La difficoltà del Pd sta tutta nelle prime parole di Bersani a Porta a Porta, ieri sera. Bruno Vespa chiede: «Ha ragione Monti o Susanna Camusso?» E il segretario risponde: «Posso fare un ragionamento?». Per Pierluigi Bersani si prospettano giorni complicati. L’accordo raggiunto con Angelino Alfano, Pier Ferdinando Casini e Mario Monti prevedeva che il governo non avrebbe proceduto alla riforma in assenza di accordo con le parti sociali, e la Cgil annuncia barricate. Un pezzo del partito festeggia la riforma sull’articolo 18, l’altro, quello più legato alle posizioni della Cgil, invoca importanti aggiustamenti. Dopo lo sfogo di Bersani (questo «non si può chiamare accordo»), è arrivato, un po’ a sorpresa, anche il monito di Massimo D’Alema, che bolla il testo sui licenziamenti come »pericoloso e confuso».
Quello auspicato, fino all’ultimo, dai vertici del Pd (e anche dai sindacati, come ha svelato il segretario della Uil Luigi Angeletti) era il modello tedesco, e Monti l’ha fatto saltare. Una scissione è vicina? Improbabile: le amministrative sono alle porte e non conviene a nessuno. La coesione, almeno apparente, è fondamentale per andare avanti. Lunedì forse Bersani riuscirà a migliorare in senso tedesco il capitolo licenziamenti. Ma se non dovesse riuscirci, si porrà un problema di gestione: come tenere assieme un partito palesemente spaccato in due? Enrico Letta si è affrettato a dire che in aula «il voto del Pd è scontato». Dello stesso parere Walter Veltroni, Beppe Fioroni e Paolo Gentiloni, che ha ricordato che «la riforma è buona, e va giudicata nel suo insieme, non solo sull’articolo 18». Dall’altra parte Matteo Orfini («il governo Monti doveva unire: invece ha prodotto una rottura»), Enrico Rossi e Stefano Fassina, responsabile economico del Pd, che ha accusato il governo di non aver colto «lo straordinario senso di responsabilità dimostrato dai sindacati».

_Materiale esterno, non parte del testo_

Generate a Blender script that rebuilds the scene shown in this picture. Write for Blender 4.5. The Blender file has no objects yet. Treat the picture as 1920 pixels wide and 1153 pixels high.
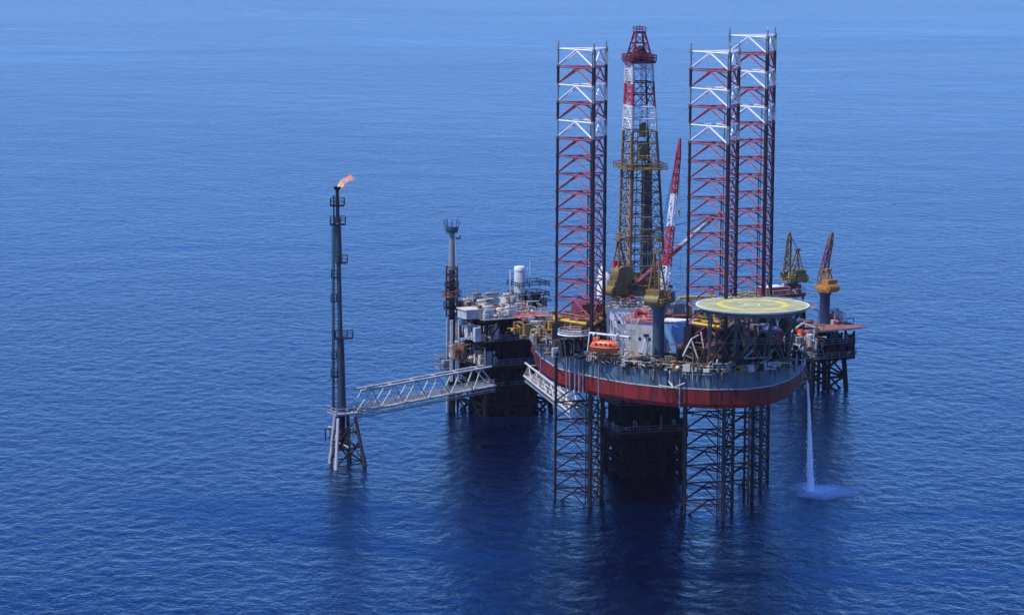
import bpy, math, random
from mathutils import Vector, Matrix
R = math.radians
rnd = random.Random(7)
# ------------------------------------------------------------------ camera, sky, sun, exposure
CAM_H, PITCH, ROLL, FPX = 127.0, 8.3, 0.30, 5760.0
scn = bpy.context.scene
cd = bpy.data.cameras.new('camera'); cd.sensor_width = 36; cd.lens = 36*FPX/1920; cd.clip_start = 1; cd.clip_end = 90000
cam = bpy.data.objects.new('camera', cd); scn.collection.objects.link(cam)
CAM_M = Matrix.Rotation(R(90-PITCH), 4, 'X') @ Matrix.Rotation(R(ROLL), 4, 'Z')
cam.matrix_world = Matrix.Translation((0, 0, CAM_H)) @ CAM_M
scn.camera = cam
SUN_AZ, SUN_EL = math.atan2(-0.37, -0.93), R(59)      # direction towards the sun
world = bpy.data.worlds.new('World'); scn.world = world; world.use_nodes = True
wn = world.node_tree; wn.nodes.clear()
sky = wn.nodes.new('ShaderNodeTexSky'); sky.sky_type = 'NISHITA'; sky.sun_disc = False
sky.sun_elevation = SUN_EL; sky.sun_rotation = R(90)-SUN_AZ; sky.altitude = 0; sky.air_density = 1.0; sky.dust_density = 0.1; sky.ozone_density = 6.0
bg = wn.nodes.new('ShaderNodeBackground'); bg.inputs['Strength'].default_value = 0.15
wo = wn.nodes.new('ShaderNodeOutputWorld')
tint = wn.nodes.new('ShaderNodeMix'); tint.data_type = 'RGBA'; tint.blend_type = 'MULTIPLY'; tint.inputs['Factor'].default_value = 1
tint.inputs['B'].default_value = (.42, .74, 1.50, 1)      # the clear deep blue air of the photograph
wn.links.new(sky.outputs[0], tint.inputs['A']); wn.links.new(tint.outputs['Result'], bg.inputs[0]); wn.links.new(bg.outputs[0], wo.inputs[0])
sd = bpy.data.lights.new('sun', 'SUN'); sd.energy = 5.0; sd.angle = R(0.5); sd.color = (1, .95, .87)
so = bpy.data.objects.new('sun', sd); scn.collection.objects.link(so)
sv = Vector((math.cos(SUN_AZ)*math.cos(SUN_EL), math.sin(SUN_AZ)*math.cos(SUN_EL), math.sin(SUN_EL)))
so.rotation_euler = sv.to_track_quat('Z', 'Y').to_euler()
scn.view_settings.view_transform = 'Standard'; scn.view_settings.look = 'None'
scn.view_settings.exposure = -0.12; scn.view_settings.gamma = 1
scn.render.engine = 'CYCLES'

# ------------------------------------------------------------------ helpers: photograph pixel -> point
def ray(px, py):
    v = CAM_M.to_3x3() @ Vector(((px-960)/FPX, (576.5-py)/FPX, -1))
    return v
def P(px, py, Y):
    v = ray(px, py); return Vector((0, 0, CAM_H)) + v*(Y/v.y)
def G(px, py, z=0.0):
    v = ray(px, py); return Vector((0, 0, CAM_H)) + v*((z-CAM_H)/v.z)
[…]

Sui giornali di oggi, due interventi meritano di essere confrontati: quello di Piero Ichino (dalle cui elaborazioni è nato gran parte del testo) sul Corriere della Sera e quello di Rosy Bindi sull’Unità. La presidente del Pd tratta il premier da ingrato: «Il suo governo è nato perché un grande partito ha lavorato perché questo avvenisse». Per questo le forze politiche vanno rispettate. In altre parole: «Il nostro sì alla riforma del lavoro non è affatto scontato». L’impegno è quello di modificare il testo in Parlamento, dal momento che non sono stati fatti «passi forti e significativi per il superamento delle differenze tra lavoro a tempo indeterminato ed il precariato». In conclusione, «le finalità della riforma non mi pare siano state raggiunte». E così conclude: «L’impressione è che il Governo stia attuando la lettera della Bce nella direzione che avrebbe potuto scegliere Berlusconi. Io francamente non sono più disponibile a dare il mio voto ad un Governo che fa scelte di destra».
E mentre gli operai di tutta Italia protestano, Pietro Ichino dice la sua con una lettera al quotidiano di via Solferino, definendo la riforma «imperfetta, ma funzionante». E accusando il suo partito di essere «incomprensibile» nella sua incertezza. Il motivo è presto detto: «Questo progetto del governo è in gran parte costruito con materiali programmatici prodotti proprio dal dibattito interno: è stato soprattutto il Pd, in questi ultimi anni, a denunciare il regime di apartheid fra lavoratori protetti e non protetti nel tessuto produttivo italiano». Insomma, se il Pd «rinnegasse la propria vocazione originaria» si dimostrerebbe un tantino schizofrenico. O sotto il ricatto del sindacato.